══ Raw data ══

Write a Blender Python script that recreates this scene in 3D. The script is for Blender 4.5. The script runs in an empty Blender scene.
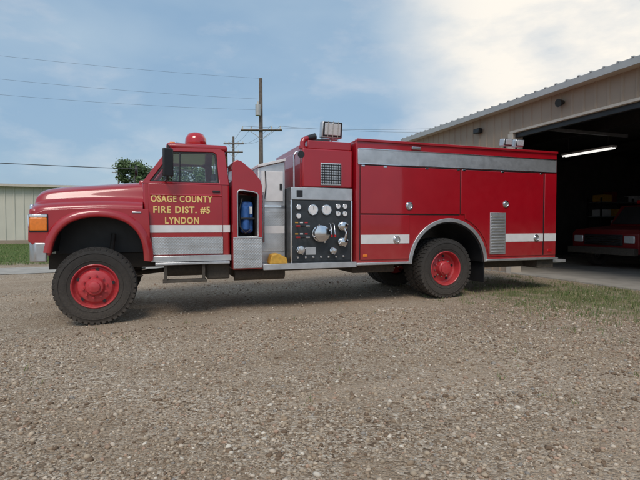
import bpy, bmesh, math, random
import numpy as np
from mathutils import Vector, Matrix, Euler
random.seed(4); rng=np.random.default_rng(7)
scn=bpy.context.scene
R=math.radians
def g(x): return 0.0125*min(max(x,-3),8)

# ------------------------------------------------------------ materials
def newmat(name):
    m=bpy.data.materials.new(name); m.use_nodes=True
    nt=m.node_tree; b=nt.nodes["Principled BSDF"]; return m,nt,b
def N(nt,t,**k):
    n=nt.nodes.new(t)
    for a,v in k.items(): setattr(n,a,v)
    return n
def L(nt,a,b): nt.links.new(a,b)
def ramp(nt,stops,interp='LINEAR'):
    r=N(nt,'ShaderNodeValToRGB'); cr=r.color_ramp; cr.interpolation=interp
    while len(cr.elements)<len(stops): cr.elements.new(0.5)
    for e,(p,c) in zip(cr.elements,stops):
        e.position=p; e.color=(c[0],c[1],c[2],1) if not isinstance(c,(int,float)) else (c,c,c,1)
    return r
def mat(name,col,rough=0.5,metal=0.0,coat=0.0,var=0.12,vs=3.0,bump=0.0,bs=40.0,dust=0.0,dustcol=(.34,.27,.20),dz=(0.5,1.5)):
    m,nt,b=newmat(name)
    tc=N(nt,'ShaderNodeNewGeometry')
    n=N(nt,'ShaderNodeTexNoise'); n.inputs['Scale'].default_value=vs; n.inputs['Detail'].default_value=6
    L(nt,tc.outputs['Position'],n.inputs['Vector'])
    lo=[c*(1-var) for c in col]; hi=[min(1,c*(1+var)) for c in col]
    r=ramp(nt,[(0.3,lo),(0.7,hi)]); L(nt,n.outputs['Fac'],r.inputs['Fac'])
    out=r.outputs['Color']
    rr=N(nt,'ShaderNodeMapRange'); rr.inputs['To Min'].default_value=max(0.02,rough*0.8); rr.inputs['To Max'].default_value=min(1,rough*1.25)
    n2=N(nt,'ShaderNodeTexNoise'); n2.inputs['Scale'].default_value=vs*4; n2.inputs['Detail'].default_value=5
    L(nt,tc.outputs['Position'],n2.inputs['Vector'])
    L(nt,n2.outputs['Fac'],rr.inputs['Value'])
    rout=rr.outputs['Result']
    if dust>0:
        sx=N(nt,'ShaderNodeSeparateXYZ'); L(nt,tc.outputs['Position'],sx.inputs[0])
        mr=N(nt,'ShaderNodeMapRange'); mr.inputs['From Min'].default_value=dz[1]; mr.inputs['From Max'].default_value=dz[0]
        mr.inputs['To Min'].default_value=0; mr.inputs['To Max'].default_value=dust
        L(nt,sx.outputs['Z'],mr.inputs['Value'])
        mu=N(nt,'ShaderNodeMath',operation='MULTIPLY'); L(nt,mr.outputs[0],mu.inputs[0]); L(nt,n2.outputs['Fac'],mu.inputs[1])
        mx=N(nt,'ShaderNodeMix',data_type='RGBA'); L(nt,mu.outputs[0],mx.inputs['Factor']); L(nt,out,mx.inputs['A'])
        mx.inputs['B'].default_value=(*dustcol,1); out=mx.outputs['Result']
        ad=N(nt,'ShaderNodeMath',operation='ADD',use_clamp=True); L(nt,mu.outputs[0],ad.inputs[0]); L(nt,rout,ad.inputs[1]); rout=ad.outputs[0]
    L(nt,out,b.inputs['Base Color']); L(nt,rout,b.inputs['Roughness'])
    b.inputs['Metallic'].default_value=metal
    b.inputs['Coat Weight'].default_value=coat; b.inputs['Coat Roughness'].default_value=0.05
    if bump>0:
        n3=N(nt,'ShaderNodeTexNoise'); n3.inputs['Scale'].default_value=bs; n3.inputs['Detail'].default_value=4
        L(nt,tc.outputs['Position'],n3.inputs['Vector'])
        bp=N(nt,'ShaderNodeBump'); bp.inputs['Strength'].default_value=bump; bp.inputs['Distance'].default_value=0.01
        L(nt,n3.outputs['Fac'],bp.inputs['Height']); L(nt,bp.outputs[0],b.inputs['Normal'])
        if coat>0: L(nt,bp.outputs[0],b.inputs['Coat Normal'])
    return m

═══

▶ What the exercise asks
Repeat exactly and only the lines from the start of the data above through the line that holds "def g(x): return 0.0125*min(max(x,-3),8)", inclusive. Pictures do not belong in the copy.

▶ Exercise solution
Write a Blender Python script that recreates this scene in 3D. The script is for Blender 4.5. The script runs in an empty Blender scene.
import bpy, bmesh, math, random
import numpy as np
from mathutils import Vector, Matrix, Euler
random.seed(4); rng=np.random.default_rng(7)
scn=bpy.context.scene
R=math.radians
def g(x): return 0.0125*min(max(x,-3),8)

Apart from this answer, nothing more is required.